**DATA:**
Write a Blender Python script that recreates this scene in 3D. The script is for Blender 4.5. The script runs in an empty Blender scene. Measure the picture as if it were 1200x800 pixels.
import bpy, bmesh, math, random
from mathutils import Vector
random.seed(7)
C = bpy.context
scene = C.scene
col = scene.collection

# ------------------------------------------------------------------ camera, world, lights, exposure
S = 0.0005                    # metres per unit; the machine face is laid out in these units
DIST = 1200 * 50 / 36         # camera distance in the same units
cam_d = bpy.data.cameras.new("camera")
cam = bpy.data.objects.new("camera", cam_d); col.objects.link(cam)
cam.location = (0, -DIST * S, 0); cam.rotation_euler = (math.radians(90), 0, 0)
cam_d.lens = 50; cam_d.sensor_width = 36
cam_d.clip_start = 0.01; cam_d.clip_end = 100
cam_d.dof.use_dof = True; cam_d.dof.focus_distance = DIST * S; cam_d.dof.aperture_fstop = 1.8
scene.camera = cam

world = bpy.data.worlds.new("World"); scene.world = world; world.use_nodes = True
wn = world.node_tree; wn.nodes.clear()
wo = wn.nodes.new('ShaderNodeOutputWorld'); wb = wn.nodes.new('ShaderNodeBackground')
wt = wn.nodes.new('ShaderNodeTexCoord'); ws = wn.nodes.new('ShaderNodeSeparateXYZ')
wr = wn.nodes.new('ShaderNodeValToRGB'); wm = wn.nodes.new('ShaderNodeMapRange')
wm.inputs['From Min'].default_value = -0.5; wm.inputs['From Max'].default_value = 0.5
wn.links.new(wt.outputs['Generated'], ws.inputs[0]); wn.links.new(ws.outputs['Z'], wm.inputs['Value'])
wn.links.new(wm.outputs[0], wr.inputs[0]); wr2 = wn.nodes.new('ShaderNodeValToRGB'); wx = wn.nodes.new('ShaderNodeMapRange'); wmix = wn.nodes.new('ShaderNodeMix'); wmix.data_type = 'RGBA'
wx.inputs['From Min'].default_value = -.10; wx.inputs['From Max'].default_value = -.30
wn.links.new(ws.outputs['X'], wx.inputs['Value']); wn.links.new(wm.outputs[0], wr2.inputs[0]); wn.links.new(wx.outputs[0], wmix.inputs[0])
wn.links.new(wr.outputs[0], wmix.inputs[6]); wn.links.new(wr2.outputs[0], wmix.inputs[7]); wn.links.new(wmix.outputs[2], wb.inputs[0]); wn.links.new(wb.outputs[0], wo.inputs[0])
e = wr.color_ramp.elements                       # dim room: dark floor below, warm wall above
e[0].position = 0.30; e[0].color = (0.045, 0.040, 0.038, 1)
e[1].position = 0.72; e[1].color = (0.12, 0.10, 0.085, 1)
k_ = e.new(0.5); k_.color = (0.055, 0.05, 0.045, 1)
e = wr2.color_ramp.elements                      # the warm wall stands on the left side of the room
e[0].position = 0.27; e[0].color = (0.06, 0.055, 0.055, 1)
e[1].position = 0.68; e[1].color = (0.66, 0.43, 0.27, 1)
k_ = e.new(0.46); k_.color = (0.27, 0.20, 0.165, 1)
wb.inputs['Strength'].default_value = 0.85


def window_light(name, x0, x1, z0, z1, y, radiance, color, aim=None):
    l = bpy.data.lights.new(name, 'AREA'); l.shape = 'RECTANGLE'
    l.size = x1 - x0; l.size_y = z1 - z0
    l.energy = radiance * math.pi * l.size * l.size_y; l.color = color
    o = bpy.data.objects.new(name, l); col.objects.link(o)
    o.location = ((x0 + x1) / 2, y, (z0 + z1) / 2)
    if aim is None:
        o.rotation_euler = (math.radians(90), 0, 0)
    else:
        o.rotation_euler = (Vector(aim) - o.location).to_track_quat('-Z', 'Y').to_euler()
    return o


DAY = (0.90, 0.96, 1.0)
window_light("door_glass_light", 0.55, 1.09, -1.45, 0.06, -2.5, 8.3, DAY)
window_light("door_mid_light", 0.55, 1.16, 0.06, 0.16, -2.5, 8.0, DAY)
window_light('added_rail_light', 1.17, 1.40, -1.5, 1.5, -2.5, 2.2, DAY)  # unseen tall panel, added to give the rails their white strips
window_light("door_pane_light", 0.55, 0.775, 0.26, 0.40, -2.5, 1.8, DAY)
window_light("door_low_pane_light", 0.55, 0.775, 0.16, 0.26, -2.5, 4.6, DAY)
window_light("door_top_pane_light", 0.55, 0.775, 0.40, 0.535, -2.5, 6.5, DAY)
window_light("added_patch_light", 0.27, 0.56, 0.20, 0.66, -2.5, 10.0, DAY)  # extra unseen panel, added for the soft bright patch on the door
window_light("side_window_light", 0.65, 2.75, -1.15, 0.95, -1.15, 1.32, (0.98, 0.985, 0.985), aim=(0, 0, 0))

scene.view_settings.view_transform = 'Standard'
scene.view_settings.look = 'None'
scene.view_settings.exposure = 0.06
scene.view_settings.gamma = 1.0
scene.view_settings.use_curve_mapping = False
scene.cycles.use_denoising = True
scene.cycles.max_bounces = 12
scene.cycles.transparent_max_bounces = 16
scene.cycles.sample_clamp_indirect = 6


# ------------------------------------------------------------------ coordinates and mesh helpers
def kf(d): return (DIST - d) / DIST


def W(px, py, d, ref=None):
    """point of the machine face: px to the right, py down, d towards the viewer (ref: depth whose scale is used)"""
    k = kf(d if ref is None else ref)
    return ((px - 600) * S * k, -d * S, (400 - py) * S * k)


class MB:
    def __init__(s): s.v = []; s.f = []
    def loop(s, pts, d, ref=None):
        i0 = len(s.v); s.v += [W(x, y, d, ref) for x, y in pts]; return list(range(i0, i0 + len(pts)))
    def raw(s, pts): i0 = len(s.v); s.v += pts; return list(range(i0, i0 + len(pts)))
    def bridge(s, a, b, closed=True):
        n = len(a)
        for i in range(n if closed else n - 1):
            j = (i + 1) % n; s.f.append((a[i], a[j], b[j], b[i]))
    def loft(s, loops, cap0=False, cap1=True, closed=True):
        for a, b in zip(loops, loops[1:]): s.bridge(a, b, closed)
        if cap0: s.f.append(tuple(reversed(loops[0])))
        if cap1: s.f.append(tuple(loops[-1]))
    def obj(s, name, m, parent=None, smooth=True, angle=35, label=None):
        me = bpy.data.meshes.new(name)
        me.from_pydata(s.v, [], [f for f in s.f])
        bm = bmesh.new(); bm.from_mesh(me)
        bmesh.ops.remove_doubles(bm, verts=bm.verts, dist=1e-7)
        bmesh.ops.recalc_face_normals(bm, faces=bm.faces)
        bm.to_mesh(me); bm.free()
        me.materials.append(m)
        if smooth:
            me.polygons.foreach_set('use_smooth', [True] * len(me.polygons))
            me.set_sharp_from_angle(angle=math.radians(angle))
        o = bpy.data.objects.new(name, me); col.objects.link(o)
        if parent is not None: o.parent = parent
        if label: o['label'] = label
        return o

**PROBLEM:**
Print the listing above in full, exactly as it is.

**RESPONSE BELOW:**
Write a Blender Python script that recreates this scene in 3D. The script is for Blender 4.5. The script runs in an empty Blender scene. Measure the picture as if it were 1200x800 pixels.
import bpy, bmesh, math, random
from mathutils import Vector
random.seed(7)
C = bpy.context
scene = C.scene
col = scene.collection

# ------------------------------------------------------------------ camera, world, lights, exposure
S = 0.0005                    # metres per unit; the machine face is laid out in these units
DIST = 1200 * 50 / 36         # camera distance in the same units
cam_d = bpy.data.cameras.new("camera")
cam = bpy.data.objects.new("camera", cam_d); col.objects.link(cam)
cam.location = (0, -DIST * S, 0); cam.rotation_euler = (math.radians(90), 0, 0)
cam_d.lens = 50; cam_d.sensor_width = 36
cam_d.clip_start = 0.01; cam_d.clip_end = 100
cam_d.dof.use_dof = True; cam_d.dof.focus_distance = DIST * S; cam_d.dof.aperture_fstop = 1.8
scene.camera = cam

world = bpy.data.worlds.new("World"); scene.world = world; world.use_nodes = True
wn = world.node_tree; wn.nodes.clear()
wo = wn.nodes.new('ShaderNodeOutputWorld'); wb = wn.nodes.new('ShaderNodeBackground')
wt = wn.nodes.new('ShaderNodeTexCoord'); ws = wn.nodes.new('ShaderNodeSeparateXYZ')
wr = wn.nodes.new('ShaderNodeValToRGB'); wm = wn.nodes.new('ShaderNodeMapRange')
wm.inputs['From Min'].default_value = -0.5; wm.inputs['From Max'].default_value = 0.5
wn.links.new(wt.outputs['Generated'], ws.inputs[0]); wn.links.new(ws.outputs['Z'], wm.inputs['Value'])
wn.links.new(wm.outputs[0], wr.inputs[0]); wr2 = wn.nodes.new('ShaderNodeValToRGB'); wx = wn.nodes.new('ShaderNodeMapRange'); wmix = wn.nodes.new('ShaderNodeMix'); wmix.data_type = 'RGBA'
wx.inputs['From Min'].default_value = -.10; wx.inputs['From Max'].default_value = -.30
wn.links.new(ws.outputs['X'], wx.inputs['Value']); wn.links.new(wm.outputs[0], wr2.inputs[0]); wn.links.new(wx.outputs[0], wmix.inputs[0])
wn.links.new(wr.outputs[0], wmix.inputs[6]); wn.links.new(wr2.outputs[0], wmix.inputs[7]); wn.links.new(wmix.outputs[2], wb.inputs[0]); wn.links.new(wb.outputs[0], wo.inputs[0])
e = wr.color_ramp.elements                       # dim room: dark floor below, warm wall above
e[0].position = 0.30; e[0].color = (0.045, 0.040, 0.038, 1)
e[1].position = 0.72; e[1].color = (0.12, 0.10, 0.085, 1)
k_ = e.new(0.5); k_.color = (0.055, 0.05, 0.045, 1)
e = wr2.color_ramp.elements                      # the warm wall stands on the left side of the room
e[0].position = 0.27; e[0].color = (0.06, 0.055, 0.055, 1)
e[1].position = 0.68; e[1].color = (0.66, 0.43, 0.27, 1)
k_ = e.new(0.46); k_.color = (0.27, 0.20, 0.165, 1)
wb.inputs['Strength'].default_value = 0.85


def window_light(name, x0, x1, z0, z1, y, radiance, color, aim=None):
    l = bpy.data.lights.new(name, 'AREA'); l.shape = 'RECTANGLE'
    l.size = x1 - x0; l.size_y = z1 - z0
    l.energy = radiance * math.pi * l.size * l.size_y; l.color = color
    o = bpy.data.objects.new(name, l); col.objects.link(o)
    o.location = ((x0 + x1) / 2, y, (z0 + z1) / 2)
    if aim is None:
        o.rotation_euler = (math.radians(90), 0, 0)
    else:
        o.rotation_euler = (Vector(aim) - o.location).to_track_quat('-Z', 'Y').to_euler()
    return o


DAY = (0.90, 0.96, 1.0)
window_light("door_glass_light", 0.55, 1.09, -1.45, 0.06, -2.5, 8.3, DAY)
window_light("door_mid_light", 0.55, 1.16, 0.06, 0.16, -2.5, 8.0, DAY)
window_light('added_rail_light', 1.17, 1.40, -1.5, 1.5, -2.5, 2.2, DAY)  # unseen tall panel, added to give the rails their white strips
window_light("door_pane_light", 0.55, 0.775, 0.26, 0.40, -2.5, 1.8, DAY)
window_light("door_low_pane_light", 0.55, 0.775, 0.16, 0.26, -2.5, 4.6, DAY)
window_light("door_top_pane_light", 0.55, 0.775, 0.40, 0.535, -2.5, 6.5, DAY)
window_light("added_patch_light", 0.27, 0.56, 0.20, 0.66, -2.5, 10.0, DAY)  # extra unseen panel, added for the soft bright patch on the door
window_light("side_window_light", 0.65, 2.75, -1.15, 0.95, -1.15, 1.32, (0.98, 0.985, 0.985), aim=(0, 0, 0))

scene.view_settings.view_transform = 'Standard'
scene.view_settings.look = 'None'
scene.view_settings.exposure = 0.06
scene.view_settings.gamma = 1.0
scene.view_settings.use_curve_mapping = False
scene.cycles.use_denoising = True
scene.cycles.max_bounces = 12
scene.cycles.transparent_max_bounces = 16
scene.cycles.sample_clamp_indirect = 6


# ------------------------------------------------------------------ coordinates and mesh helpers
def kf(d): return (DIST - d) / DIST


def W(px, py, d, ref=None):
    """point of the machine face: px to the right, py down, d towards the viewer (ref: depth whose scale is used)"""
    k = kf(d if ref is None else ref)
    return ((px - 600) * S * k, -d * S, (400 - py) * S * k)


class MB:
    def __init__(s): s.v = []; s.f = []
    def loop(s, pts, d, ref=None):
        i0 = len(s.v); s.v += [W(x, y, d, ref) for x, y in pts]; return list(range(i0, i0 + len(pts)))
    def raw(s, pts): i0 = len(s.v); s.v += pts; return list(range(i0, i0 + len(pts)))
    def bridge(s, a, b, closed=True):
        n = len(a)
        for i in range(n if closed else n - 1):
            j = (i + 1) % n; s.f.append((a[i], a[j], b[j], b[i]))
    def loft(s, loops, cap0=False, cap1=True, closed=True):
        for a, b in zip(loops, loops[1:]): s.bridge(a, b, closed)
        if cap0: s.f.append(tuple(reversed(loops[0])))
        if cap1: s.f.append(tuple(loops[-1]))
    def obj(s, name, m, parent=None, smooth=True, angle=35, label=None):
        me = bpy.data.meshes.new(name)
        me.from_pydata(s.v, [], [f for f in s.f])
        bm = bmesh.new(); bm.from_mesh(me)
        bmesh.ops.remove_doubles(bm, verts=bm.verts, dist=1e-7)
        bmesh.ops.recalc_face_normals(bm, faces=bm.faces)
        bm.to_mesh(me); bm.free()
        me.materials.append(m)
        if smooth:
            me.polygons.foreach_set('use_smooth', [True] * len(me.polygons))
            me.set_sharp_from_angle(angle=math.radians(angle))
        o = bpy.data.objects.new(name, me); col.objects.link(o)
        if parent is not None: o.parent = parent
        if label: o['label'] = label
        return o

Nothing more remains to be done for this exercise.